On retrouve dans les impôts de production des prélèvements obligatoires liés à la masse salariale (comme le versement mobilité, qui finance les transports en commun), à la propriété (des équivalents de la taxe foncière que paient les particuliers), au chiffre d’affaires — par exemple, la contribution sociale de solidarité des sociétés (C3S), est équivalente à 0,16 % du chiffre d’affaires des entreprises dont les ventes dépassent 19 millions d’euros. Une autre particularité de ces impôts est qu’une grande partie d’entre eux est destinée à financer des collectivités locales. Par exemple, la cotisation sur la valeur ajoutée des entreprises (CVAE) est versée pour moitié aux départements, et pour moitié aux communes et aux intercommunalités. À l’inverse des entreprises, les collectivités sont donc inquiètes des perspectives de baisse des impôts de production — d’autant que celles-ci ont déjà commencé. Dans le cadre du plan de relance de septembre 2020, le gouvernement a baissé les impôts de production une première fois.

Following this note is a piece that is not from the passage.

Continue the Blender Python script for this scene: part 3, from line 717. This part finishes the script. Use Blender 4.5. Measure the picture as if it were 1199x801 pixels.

Les impôts de production sont-ils supérieurs en France aux autres pays européens ? La premier baromètre européen des impôts de production, publié le 21 février dernier par l’Institut Montaigne et le cabinet d’audit Mazars, répond par l’affirmative, et nourrira probablement le débat sur la question. Parmi les 11 pays analysés, qui représentent les principales économies de l’Union européenne et le Royaume-Uni, la France figure à la deuxième place. Le poids des impôts de production rapporté au PIB y est de 4,4 %, contre 2,5 % en Italie, 1,1 % au Royaume-Uni, 0,7 % en Allemagne, 0,4 % aux Pays-Bas. Seule la Suède dépasse la France, avec un poids des impôts de production de 10,3 % dans son économie. L’Institut Montaigne souligne toutefois qu’en Suède, ces impôts de production financent en grande partie la protection sociale.